Do we make this a conscious goal in our current lifestyles?

The Vilna Gaon’s student, Rav Chaim Volozhiner, offers his own metaphor for the relationship between yir’as Shamayim and Torah:

According to the vast arrangement of the silo of yir’ah that the person prepared for himself, it is through that arrangement that the grain of Torah will be able to enter and be protected within him, according to how much he strengthened his silo.

It is [like] a father who divides grain for his sons.  He divides and gives each one a measure of grain to match what the son’s silo can hold, which he [the son] prepared beforehand.  For even if the father wishes and his hand is open to give him more, the son cannot receive more since his silo is not big enough to hold more.  So too the father cannot now give him more.  And if the son did not prepare even a small silo, then also the father can not give him anything at all – for he has no guarded place where it will remain with him.

So too Hashem, may His name be blessed:  His “Hand” is open, as it were, to constantly bestow every person according to his reward with much wisdom and extra understanding – when it will be preserved by them and will be tied onto the slate of their hearts.  Everything [is given] according to the volume of one’s “silo.” And if a person does not prepare even a small silo, which is that he does not, heaven forbid, have within him any yir’ah whatsoever for Him, may He be blessed, so too He, may He be blessed, will not bestow any wisdom at all, since it will not be preserved by him.  For his Torah would become disgusting, heaven forbid, as our Rabbis, whose memories are a blessing, said.  It is about this that the verse says, “the beginning of wisdom is yir’as Hashem,” (Tehillim 111).  (Nefesh haChaim book IV, ch. 5)

The Vilna Gaon taught that without eliminating one’s poor middos first, Torah will reinforce those flaws rather than help refine the soul.  Of our two descriptions of our communal problem, he is speaking in terms of the second one; the Torah is a tool for us to become the holy people Hashem created us to be, but the tool has to be used appropriately or else woefully limited.

Rav Chaim Volozhiner says, without first developing yir’ah, the positive middah of keeping the importance of G-d and the role He made us for in mind, we will not retain the Torah either, even on a basic level.  His metaphor is akin to our first formulation – that without yir’as Shamayim, we cannot even embody the Torah we are trying to study, and thus only full implementation with developed yir’ah can even be termed true observance of Torah.

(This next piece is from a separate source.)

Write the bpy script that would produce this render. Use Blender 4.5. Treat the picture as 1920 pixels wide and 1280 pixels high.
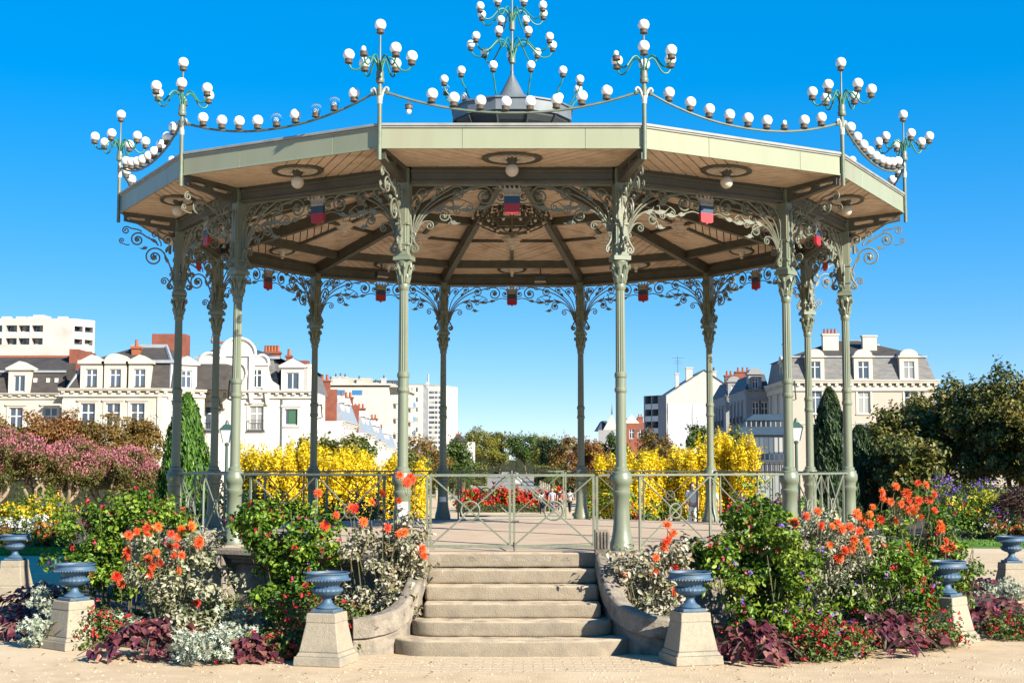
import bpy, bmesh, math, random
import numpy as np
from mathutils import Vector, Matrix

for o in list(bpy.data.objects):
    bpy.data.objects.remove(o, do_unlink=True)
scene = bpy.context.scene
COL = scene.collection
RAD = math.radians
PI = math.pi

# ------------------------------------------------------------------ camera
CAM_D, CAM_H, PITCH = 23.5, 2.18, RAD(5.02)
FPX = 2620.0                                   # focal length for a 1920 wide picture
cam_data = bpy.data.cameras.new('camera')
cam_data.sensor_width = 36.0
cam_data.lens = FPX / 1920 * 36
cam_data.clip_start = 0.1
cam_data.clip_end = 6000
cam = bpy.data.objects.new('camera', cam_data)
cam.location = (0.0, -CAM_D, CAM_H)
cam.rotation_euler = (PI / 2 + PITCH, 0, 0)
COL.objects.link(cam)
scene.camera = cam

# ------------------------------------------------------------------ sky, sun, exposure
SUN_EL, SUN_AZ = RAD(28), RAD(45)              # azimuth: to the right of the line back to the camera
world = bpy.data.worlds.new('World')
scene.world = world
world.use_nodes = True
wn = world.node_tree.nodes
wl = world.node_tree.links
bg = wn['Background']
sky = wn.new('ShaderNodeTexSky')
sky.sky_type = 'NISHITA'
sky.sun_disc = False
sky.sun_elevation = SUN_EL
sun_dir = Vector((math.sin(SUN_AZ) * math.cos(SUN_EL), -math.cos(SUN_AZ) * math.cos(SUN_EL), math.sin(SUN_EL)))
sky.sun_rotation = math.atan2(sun_dir.x, sun_dir.y)
sky.altitude = 3000
sky.air_density = 1.0
sky.dust_density = 0.0
sky.ozone_density = 5.0
hsv = wn.new('ShaderNodeHueSaturation')
hsv.inputs['Hue'].default_value = 0.508
hsv.inputs['Saturation'].default_value = 2.52
hsv.inputs['Value'].default_value = 1.60
gam = wn.new('ShaderNodeGamma')               # the photograph's flat, polarised sky: less contrast, more colour, all over
gam.inputs['Gamma'].default_value = 0.35
wl.new(sky.outputs[0], gam.inputs['Color'])
wl.new(gam.outputs[0], hsv.inputs['Color'])
wl.new(hsv.outputs[0], bg.inputs['Color'])
bg.inputs['Strength'].default_value = 0.13
sun_data = bpy.data.lights.new('sun', 'SUN')
sun_data.energy = 5.0
sun_data.angle = RAD(0.5)
sun_data.color = (1.0, 0.915, 0.78)
sun = bpy.data.objects.new('sun', sun_data)
sun.rotation_euler = sun_dir.to_track_quat('Z', 'Y').to_euler()
sun.location = (30, -30, 40)
COL.objects.link(sun)
vs = scene.view_settings
vs.view_transform = 'Standard'
vs.look = 'None'
vs.gamma = 1.0
vs.exposure = 1.4
vs.use_curve_mapping = False
scene.render.engine = 'CYCLES'
scene.cycles.max_bounces = 6
scene.cycles.diffuse_bounces = 3
scene.cycles.transparent_max_bounces = 6


def at(px, py, d):
    """world point seen at a photograph pixel, d metres in front of the camera"""
    u, v = (px - 960) / FPX, (640 - py) / FPX
    dy = math.cos(PITCH) - v * math.sin(PITCH)
    dz = math.sin(PITCH) + v * math.cos(PITCH)
    s = d / dy
    return Vector((u * s, d - CAM_D, CAM_H + dz * s))


def atx(px, d, py=840):
    return at(px, py, d).x


def atz(py, d):
    return at(960, py, d).z


GZ = [(-60, 0), (30, 0), (75, -1.3), (290, -1.9), (1600, -2.0)]


def ground_z(y):
    for (y0, z0), (y1, z1) in zip(GZ, GZ[1:]):
        if y <= y1:
            return z0 + (z1 - z0) * max(0, y - y0) / (y1 - y0)
    return GZ[-1][1]


# ------------------------------------------------------------------ object helpers
def link(o, parent=None):
    COL.objects.link(o)
    if parent is not None:
        o.parent = parent
    return o


def tag(o, label=None, cat=None, group=None, kind=None):
    if label: o['label'] = label
    if cat: o['category'] = cat
    if group: o['group'] = group
    if kind: o['kind'] = kind
    return o


def empty(name, loc=(0, 0, 0), rz=0.0, label=None, cat=None, group=None, parent=None):
    o = bpy.data.objects.new(name, None)
    o.empty_display_size = 0.2
    o.location = loc
    o.rotation_euler = (0, 0, rz)
    link(o, parent)
    return tag(o, label, cat, group)


def inst(name, me, parent=None, loc=(0, 0, 0), rot=(0, 0, 0), sc=(1, 1, 1)):
    o = bpy.data.objects.new(name, me)
    o.location = loc
    o.rotation_euler = rot
    o.scale = sc if not isinstance(sc, (int, float)) else (sc, sc, sc)
    return link(o, parent)


def copy_tree(o, parent=None):
    c = o.copy()
    link(c)
    c.parent = parent
    for ch in list(o.children):
        copy_tree(ch, c)
    return c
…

Refinement requires conscious effort in and of itself.  Without first “weeding” and “building the silo,” we are left with nothing.

Until this point, Rav Shimon was arguing from a variant of the Vilna Gaon’s position — with the only difference being between the Vilna Gaon’s refined middos and the Shaarei Yosher’s person capable of bestowing good “now and in the future”.  Both define the goal of a good Jew in terms of being a good person, and how Torah study is part of accomplishing that.

Now Rav Shimon switched to a point more similar to Rav Chaim Volozhiner’s. Not only does one need Torah to “water” one’s good middos, or to expand one’s “ani” to include their soul, and expansively more and more people, but without this ethical background, you won’t get anywhere with your Torah study, either.